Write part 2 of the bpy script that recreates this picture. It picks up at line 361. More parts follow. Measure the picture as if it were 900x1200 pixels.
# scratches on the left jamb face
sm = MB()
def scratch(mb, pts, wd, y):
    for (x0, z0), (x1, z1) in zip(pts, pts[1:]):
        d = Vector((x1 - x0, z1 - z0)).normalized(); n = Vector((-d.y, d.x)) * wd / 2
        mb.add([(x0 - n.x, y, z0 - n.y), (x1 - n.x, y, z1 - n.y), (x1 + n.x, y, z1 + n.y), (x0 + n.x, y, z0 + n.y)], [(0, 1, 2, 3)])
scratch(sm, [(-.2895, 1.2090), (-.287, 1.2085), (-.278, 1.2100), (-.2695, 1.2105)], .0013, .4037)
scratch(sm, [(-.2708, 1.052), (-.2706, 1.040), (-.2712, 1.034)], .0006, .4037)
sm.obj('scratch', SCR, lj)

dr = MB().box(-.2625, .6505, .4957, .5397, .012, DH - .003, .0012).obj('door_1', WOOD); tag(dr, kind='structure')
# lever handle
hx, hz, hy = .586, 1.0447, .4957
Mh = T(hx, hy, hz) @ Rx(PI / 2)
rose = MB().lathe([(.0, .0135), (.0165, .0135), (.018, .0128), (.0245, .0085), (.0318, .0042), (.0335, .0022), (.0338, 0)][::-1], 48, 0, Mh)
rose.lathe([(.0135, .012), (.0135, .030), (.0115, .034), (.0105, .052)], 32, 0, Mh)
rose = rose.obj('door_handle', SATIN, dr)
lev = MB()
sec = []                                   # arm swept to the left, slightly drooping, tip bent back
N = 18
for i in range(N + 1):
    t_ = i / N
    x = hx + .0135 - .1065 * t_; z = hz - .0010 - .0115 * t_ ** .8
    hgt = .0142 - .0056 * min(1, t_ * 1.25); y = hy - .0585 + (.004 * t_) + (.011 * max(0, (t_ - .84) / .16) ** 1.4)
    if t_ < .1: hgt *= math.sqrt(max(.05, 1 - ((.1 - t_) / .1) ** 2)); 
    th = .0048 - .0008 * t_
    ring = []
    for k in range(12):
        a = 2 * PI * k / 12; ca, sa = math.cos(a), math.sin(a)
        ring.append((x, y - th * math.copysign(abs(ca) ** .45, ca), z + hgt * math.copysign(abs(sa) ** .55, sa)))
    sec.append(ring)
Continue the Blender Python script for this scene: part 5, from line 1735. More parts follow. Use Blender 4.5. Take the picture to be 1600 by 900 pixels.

_ _ _ _ _ _ _

▶ **Exercise aim**:
Write out, exactly and with nothing else, the lines of the listing above from its first line through the line with "sm.obj('scratch', SCR, lj)".

▶ **Correct result**:
Write part 2 of the bpy script that recreates this picture. It picks up at line 361. More parts follow. Measure the picture as if it were 900x1200 pixels.
# scratches on the left jamb face
sm = MB()
def scratch(mb, pts, wd, y):
    for (x0, z0), (x1, z1) in zip(pts, pts[1:]):
        d = Vector((x1 - x0, z1 - z0)).normalized(); n = Vector((-d.y, d.x)) * wd / 2
        mb.add([(x0 - n.x, y, z0 - n.y), (x1 - n.x, y, z1 - n.y), (x1 + n.x, y, z1 + n.y), (x0 + n.x, y, z0 + n.y)], [(0, 1, 2, 3)])
scratch(sm, [(-.2895, 1.2090), (-.287, 1.2085), (-.278, 1.2100), (-.2695, 1.2105)], .0013, .4037)
scratch(sm, [(-.2708, 1.052), (-.2706, 1.040), (-.2712, 1.034)], .0006, .4037)
sm.obj('scratch', SCR, lj)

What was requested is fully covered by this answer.